La leggenda di Traiano e della vedova (vv. 73-93) era molto conosciuta nel Medioevo, probabilmente ispirata da sculture presenti su vari archi romani, che raffiguravano un imperatore a cavallo con una donna inginocchiata accanto, interpretata come simbolo di una provincia sottomessa. Questa narrazione si intreccia con quella di papa Gregorio Magno, che, commosso dall'episodio, pregò per l'anima di Traiano, ottenendone la salvezza (la "gran vittoria" del v. 75), evento accettato da diversi teologi. L'espressione "aguglie ne l'oro" (v. 80) indica le aquile sugli stendardi romani, che Dante immaginava come vessilli in stoffa, simili a quelli medievali, mossi dal vento.
Il "visibile parlare" (v. 95) è una sinestesia che evidenzia il realismo assoluto delle sculture. L'espressione "ciascun si picchia" (v. 120) può indicare che i superbi si battono il petto oppure può essere interpretata in modo impersonale, suggerendo che ogni anima è tormentata dalla giustizia divina.
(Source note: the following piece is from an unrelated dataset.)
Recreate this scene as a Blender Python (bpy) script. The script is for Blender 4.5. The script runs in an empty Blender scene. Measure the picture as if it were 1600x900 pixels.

Infine, "antomata", termine che significa "insetti", è un grecismo che deriva da un falso plurale, poiché vocaboli come "problemata" e "dogmata" portarono a considerare il plurale greco "éntoma" come singolare. Alcuni manoscritti riportano invece "entomata". Al verso 138, la parola "pazienza" viene interpretata come "capacità di sopportare", ma può anche significare "sofferenza", suggerendo che l'anima più tormentata dichiari di non poter resistere oltre.